Italian authorities have found cocaine worth €150m ($164m) hidden on a Laskaridis Shipping bulker in Venice.

Helicopter footage showed a number of customs vessels surrounding the Greek-owned, 75,100-dwt Atlas (built 2012).

Officials were then shown studying plans of the Liberia-flag ship before divers are sent to inspect the hull.

Blocks of drugs wrapped in black plastic are recovered and tested on a speedboat.

The Guardia di Finanza law enforcement agency said a total of 570 packages were found, weighing 850 kg.

The vessel was subject to further inspections on Thursday.

None of the seafarers on board have been arrested.

Several searches were needed to find the drugs, starting on Tuesday.

Commercial manager Laskaridis said in a statement it is assisting local authorities and law enforcement agencies in Italy with their investigations.

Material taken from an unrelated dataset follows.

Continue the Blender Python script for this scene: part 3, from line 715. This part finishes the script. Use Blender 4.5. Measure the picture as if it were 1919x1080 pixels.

The “suspected contraband, believed to be cocaine,” was found in the vessel’s sea chest about 11 metres below the waterline, it added.

Not accessible from the vessel

The sea chest is a part of the vessel that is not accessible from on board and can only be reached by divers.

“The crew have granted their full cooperation to the authorities’ investigation, which ascertained that neither the master nor the crew were involved in any way to the relevant event,” the manager said.

“The contraband was found by the local authorities while the vessel was in the Venice, Italy, anchorage. Since then the vessel has proceeded to berth, as per the original schedule, and commercial operations to discharge have been progressing smoothly,” Laskaridis added.

The bulker had left Santos in Brazil on 23 March and arrived in Venice on 17 April, via Gibraltar for bunkering.

Container ships are more usually targeted for drugs smuggling, but other vessels can also find themselves used unwittingly by gangs.

Last month, European police agency Europol said more than 200 tonnes of cocaine have been transported through the European Union’s two busiest ports by criminal gangs after they secured unique container codes from corrupt insiders.

A report by the agency revealed the tactic has been growing since 2018, when the port of Rotterdam discovered that containers were going missing, turned up at the wrong places or had been dumped.

Gangs pay hundreds of thousands of euros to corrupt insiders involved in shipping logistics to hand over the unique computerised details of a container that is assigned once payment has been made for transport. The practice is known as PIN code fraud.